Short problem> Each line from the top of the listing through the one holding "sc.cycles.diffuse_bounces = 4;" should be restated word for word, with nothing added and no pictures.

Stored data>
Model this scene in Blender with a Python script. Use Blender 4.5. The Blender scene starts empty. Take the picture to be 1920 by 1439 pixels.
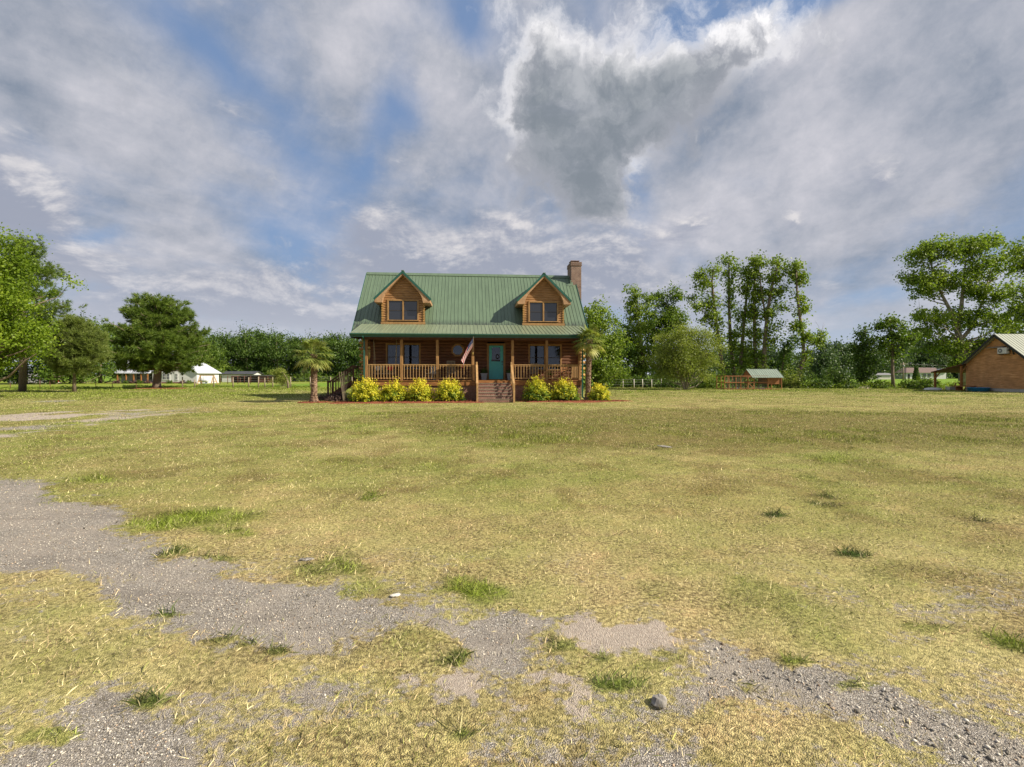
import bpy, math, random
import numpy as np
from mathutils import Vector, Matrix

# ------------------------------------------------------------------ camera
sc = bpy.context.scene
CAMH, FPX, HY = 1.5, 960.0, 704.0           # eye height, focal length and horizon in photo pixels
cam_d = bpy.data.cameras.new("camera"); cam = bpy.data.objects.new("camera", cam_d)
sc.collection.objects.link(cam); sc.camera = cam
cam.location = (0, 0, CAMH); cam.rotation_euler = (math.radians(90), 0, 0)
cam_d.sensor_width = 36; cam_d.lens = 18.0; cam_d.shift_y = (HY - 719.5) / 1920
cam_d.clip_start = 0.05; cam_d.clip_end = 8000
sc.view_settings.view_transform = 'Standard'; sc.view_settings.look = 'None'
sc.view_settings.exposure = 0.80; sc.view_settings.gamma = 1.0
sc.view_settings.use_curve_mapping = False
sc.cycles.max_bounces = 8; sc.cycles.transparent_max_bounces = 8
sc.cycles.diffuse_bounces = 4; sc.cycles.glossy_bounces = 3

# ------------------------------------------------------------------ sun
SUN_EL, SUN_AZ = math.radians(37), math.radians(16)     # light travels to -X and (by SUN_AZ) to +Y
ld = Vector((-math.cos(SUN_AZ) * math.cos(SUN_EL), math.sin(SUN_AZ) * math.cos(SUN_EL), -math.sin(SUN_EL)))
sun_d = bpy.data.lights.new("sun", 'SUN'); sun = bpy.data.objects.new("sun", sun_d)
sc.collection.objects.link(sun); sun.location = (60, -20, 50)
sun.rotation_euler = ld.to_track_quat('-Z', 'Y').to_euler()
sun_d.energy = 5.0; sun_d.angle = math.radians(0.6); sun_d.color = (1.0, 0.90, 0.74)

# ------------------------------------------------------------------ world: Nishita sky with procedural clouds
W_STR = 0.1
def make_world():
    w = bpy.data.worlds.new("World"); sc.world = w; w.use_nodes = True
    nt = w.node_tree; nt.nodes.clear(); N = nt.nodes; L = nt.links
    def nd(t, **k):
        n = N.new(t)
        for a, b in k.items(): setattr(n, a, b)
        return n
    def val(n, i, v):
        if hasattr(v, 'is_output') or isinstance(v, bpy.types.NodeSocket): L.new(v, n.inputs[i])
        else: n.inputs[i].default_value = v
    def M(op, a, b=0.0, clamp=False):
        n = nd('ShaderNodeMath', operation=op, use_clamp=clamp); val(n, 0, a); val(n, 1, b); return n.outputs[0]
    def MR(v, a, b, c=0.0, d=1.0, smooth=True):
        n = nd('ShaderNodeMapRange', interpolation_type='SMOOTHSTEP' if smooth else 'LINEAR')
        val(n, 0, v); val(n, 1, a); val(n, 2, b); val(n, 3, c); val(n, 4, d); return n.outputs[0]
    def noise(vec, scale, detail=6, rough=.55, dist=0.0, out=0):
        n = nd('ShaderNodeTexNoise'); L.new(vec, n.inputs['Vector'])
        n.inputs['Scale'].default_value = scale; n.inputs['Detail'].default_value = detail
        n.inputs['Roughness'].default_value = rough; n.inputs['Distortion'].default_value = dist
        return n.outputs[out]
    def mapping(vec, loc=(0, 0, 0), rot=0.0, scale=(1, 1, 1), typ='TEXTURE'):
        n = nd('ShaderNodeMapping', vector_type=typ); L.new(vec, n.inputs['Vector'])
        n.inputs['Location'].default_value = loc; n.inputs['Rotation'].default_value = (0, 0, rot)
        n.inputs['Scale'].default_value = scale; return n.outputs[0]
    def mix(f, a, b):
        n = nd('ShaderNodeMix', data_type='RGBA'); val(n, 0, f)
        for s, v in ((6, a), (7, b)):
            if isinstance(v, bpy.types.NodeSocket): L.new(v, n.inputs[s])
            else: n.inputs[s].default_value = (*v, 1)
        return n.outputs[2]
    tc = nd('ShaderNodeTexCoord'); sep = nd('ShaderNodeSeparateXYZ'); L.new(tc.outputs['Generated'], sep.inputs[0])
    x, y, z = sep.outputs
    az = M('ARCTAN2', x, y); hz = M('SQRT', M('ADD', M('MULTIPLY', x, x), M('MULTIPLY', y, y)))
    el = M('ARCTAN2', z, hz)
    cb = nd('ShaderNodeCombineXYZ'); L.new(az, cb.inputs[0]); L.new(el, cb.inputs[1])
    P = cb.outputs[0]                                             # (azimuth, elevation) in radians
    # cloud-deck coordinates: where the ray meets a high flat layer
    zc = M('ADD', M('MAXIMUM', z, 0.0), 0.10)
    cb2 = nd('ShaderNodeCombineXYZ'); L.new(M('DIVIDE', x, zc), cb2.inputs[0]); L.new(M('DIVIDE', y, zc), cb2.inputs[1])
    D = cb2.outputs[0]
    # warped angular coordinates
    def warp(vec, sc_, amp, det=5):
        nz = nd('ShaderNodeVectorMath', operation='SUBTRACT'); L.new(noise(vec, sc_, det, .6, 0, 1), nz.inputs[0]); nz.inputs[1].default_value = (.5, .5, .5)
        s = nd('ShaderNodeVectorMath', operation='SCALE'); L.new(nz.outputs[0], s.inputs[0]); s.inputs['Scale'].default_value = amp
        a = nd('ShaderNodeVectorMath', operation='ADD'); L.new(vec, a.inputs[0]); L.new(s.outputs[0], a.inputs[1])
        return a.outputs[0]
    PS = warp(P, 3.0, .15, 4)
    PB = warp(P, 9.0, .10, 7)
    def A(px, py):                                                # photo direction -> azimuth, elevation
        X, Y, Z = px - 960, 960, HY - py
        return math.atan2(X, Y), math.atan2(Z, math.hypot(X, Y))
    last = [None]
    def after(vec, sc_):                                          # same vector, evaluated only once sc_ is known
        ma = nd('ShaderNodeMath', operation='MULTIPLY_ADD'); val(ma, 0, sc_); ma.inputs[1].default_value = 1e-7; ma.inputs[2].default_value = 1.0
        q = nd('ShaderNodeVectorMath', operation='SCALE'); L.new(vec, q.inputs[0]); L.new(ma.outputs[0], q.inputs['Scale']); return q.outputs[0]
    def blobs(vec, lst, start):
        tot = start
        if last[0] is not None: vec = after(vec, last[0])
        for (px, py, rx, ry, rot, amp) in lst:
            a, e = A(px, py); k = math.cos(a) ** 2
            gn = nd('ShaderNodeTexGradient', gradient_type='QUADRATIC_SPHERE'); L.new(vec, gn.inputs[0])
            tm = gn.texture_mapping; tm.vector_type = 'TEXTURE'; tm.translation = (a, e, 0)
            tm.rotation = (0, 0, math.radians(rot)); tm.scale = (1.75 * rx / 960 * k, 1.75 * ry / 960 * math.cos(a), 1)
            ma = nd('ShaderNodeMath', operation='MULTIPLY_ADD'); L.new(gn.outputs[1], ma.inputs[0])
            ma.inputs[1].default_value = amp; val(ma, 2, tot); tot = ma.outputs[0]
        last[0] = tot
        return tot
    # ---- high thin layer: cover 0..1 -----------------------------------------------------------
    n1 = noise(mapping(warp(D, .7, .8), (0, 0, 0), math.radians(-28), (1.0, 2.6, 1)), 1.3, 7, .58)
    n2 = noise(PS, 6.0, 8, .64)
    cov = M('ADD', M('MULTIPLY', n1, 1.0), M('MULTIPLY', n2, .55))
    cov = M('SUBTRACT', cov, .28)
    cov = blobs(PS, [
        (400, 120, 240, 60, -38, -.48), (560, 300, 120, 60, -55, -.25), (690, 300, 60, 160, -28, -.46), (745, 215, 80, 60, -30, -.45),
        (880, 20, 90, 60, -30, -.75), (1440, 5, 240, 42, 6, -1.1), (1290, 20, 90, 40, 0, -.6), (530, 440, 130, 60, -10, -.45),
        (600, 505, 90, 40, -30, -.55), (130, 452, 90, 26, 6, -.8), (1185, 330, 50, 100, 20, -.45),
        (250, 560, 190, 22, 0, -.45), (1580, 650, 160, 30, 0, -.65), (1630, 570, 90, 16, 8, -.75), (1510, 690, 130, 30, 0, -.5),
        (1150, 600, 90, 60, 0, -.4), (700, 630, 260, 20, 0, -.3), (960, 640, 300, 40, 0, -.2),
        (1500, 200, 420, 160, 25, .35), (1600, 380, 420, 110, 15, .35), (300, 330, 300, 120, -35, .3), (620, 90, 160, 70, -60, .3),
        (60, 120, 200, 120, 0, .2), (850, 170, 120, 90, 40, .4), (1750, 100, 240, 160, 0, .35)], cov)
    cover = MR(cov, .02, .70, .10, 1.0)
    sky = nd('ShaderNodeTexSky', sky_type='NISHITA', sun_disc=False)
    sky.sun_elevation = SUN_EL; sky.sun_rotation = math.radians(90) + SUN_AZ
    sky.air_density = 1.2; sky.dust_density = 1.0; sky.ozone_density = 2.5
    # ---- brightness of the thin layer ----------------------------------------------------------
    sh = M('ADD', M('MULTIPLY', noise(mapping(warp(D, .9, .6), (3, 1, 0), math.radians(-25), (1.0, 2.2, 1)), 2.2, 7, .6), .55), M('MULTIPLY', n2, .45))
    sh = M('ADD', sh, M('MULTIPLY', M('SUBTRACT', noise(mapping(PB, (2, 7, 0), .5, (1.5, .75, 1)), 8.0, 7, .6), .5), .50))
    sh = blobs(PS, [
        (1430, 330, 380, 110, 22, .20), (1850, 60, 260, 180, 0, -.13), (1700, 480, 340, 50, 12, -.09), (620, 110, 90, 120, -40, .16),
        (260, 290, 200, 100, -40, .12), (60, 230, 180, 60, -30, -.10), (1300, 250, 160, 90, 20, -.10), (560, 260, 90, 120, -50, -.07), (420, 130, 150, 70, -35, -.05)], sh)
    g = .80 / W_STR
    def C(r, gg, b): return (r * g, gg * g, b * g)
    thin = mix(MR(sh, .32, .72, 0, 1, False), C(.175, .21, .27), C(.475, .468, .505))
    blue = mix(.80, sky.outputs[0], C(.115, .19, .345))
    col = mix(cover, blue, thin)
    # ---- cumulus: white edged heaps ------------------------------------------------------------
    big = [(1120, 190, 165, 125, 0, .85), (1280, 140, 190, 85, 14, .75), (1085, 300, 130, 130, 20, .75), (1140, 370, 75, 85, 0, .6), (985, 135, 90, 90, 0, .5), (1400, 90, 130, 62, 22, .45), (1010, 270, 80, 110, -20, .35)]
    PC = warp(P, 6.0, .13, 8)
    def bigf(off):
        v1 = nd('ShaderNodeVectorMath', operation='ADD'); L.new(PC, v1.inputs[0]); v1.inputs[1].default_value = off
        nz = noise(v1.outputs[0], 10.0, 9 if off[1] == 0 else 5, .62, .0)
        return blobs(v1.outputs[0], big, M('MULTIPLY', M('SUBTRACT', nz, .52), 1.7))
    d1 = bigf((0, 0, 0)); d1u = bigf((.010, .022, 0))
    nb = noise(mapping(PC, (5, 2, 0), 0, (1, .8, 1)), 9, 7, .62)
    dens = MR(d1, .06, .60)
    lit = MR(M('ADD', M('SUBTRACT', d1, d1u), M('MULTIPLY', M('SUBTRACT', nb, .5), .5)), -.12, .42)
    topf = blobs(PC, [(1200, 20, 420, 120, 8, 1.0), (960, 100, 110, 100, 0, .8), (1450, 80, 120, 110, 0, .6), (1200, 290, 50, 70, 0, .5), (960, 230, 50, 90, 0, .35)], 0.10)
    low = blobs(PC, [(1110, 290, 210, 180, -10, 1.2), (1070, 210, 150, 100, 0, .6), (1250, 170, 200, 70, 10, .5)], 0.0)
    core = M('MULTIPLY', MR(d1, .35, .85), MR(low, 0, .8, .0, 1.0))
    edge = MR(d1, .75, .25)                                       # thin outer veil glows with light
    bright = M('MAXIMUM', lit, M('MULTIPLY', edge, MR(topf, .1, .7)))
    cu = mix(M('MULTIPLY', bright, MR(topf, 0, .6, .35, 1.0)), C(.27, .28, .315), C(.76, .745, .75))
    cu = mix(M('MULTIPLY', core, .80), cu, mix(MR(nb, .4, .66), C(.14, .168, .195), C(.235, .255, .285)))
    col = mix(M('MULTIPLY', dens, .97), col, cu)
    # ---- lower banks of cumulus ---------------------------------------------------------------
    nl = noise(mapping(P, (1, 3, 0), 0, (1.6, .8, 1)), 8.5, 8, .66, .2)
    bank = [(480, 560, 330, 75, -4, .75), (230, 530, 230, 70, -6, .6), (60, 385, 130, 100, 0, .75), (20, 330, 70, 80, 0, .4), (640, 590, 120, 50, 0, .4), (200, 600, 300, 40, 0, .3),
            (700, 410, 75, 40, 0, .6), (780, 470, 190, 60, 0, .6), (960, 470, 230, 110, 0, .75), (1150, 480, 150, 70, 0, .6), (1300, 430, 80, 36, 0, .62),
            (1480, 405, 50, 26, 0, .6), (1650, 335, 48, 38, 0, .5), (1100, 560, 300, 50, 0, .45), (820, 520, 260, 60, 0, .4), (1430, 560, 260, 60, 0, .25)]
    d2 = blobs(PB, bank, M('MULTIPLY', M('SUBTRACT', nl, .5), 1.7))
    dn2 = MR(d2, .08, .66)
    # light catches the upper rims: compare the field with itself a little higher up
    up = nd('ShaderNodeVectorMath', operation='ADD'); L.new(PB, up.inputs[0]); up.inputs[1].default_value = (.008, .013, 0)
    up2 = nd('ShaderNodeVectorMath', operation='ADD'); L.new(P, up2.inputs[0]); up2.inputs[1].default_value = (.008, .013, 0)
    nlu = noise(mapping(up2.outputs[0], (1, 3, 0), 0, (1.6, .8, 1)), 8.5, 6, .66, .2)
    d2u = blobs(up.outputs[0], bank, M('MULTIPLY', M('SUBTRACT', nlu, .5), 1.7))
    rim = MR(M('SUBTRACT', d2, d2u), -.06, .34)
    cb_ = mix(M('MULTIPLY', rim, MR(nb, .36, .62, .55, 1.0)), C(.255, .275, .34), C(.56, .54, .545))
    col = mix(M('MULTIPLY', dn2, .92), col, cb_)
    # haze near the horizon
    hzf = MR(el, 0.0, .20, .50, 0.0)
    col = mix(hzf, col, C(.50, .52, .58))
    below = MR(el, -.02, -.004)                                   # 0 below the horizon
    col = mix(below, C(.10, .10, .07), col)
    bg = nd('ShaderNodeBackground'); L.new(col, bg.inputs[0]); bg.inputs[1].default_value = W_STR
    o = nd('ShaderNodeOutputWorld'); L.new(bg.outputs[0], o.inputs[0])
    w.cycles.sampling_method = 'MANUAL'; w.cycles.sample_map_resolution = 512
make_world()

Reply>
Model this scene in Blender with a Python script. Use Blender 4.5. The Blender scene starts empty. Take the picture to be 1920 by 1439 pixels.
import bpy, math, random
import numpy as np
from mathutils import Vector, Matrix

# ------------------------------------------------------------------ camera
sc = bpy.context.scene
CAMH, FPX, HY = 1.5, 960.0, 704.0           # eye height, focal length and horizon in photo pixels
cam_d = bpy.data.cameras.new("camera"); cam = bpy.data.objects.new("camera", cam_d)
sc.collection.objects.link(cam); sc.camera = cam
cam.location = (0, 0, CAMH); cam.rotation_euler = (math.radians(90), 0, 0)
cam_d.sensor_width = 36; cam_d.lens = 18.0; cam_d.shift_y = (HY - 719.5) / 1920
cam_d.clip_start = 0.05; cam_d.clip_end = 8000
sc.view_settings.view_transform = 'Standard'; sc.view_settings.look = 'None'
sc.view_settings.exposure = 0.80; sc.view_settings.gamma = 1.0
sc.view_settings.use_curve_mapping = False
sc.cycles.max_bounces = 8; sc.cycles.transparent_max_bounces = 8
sc.cycles.diffuse_bounces = 4; sc.cycles.glossy_bounces = 3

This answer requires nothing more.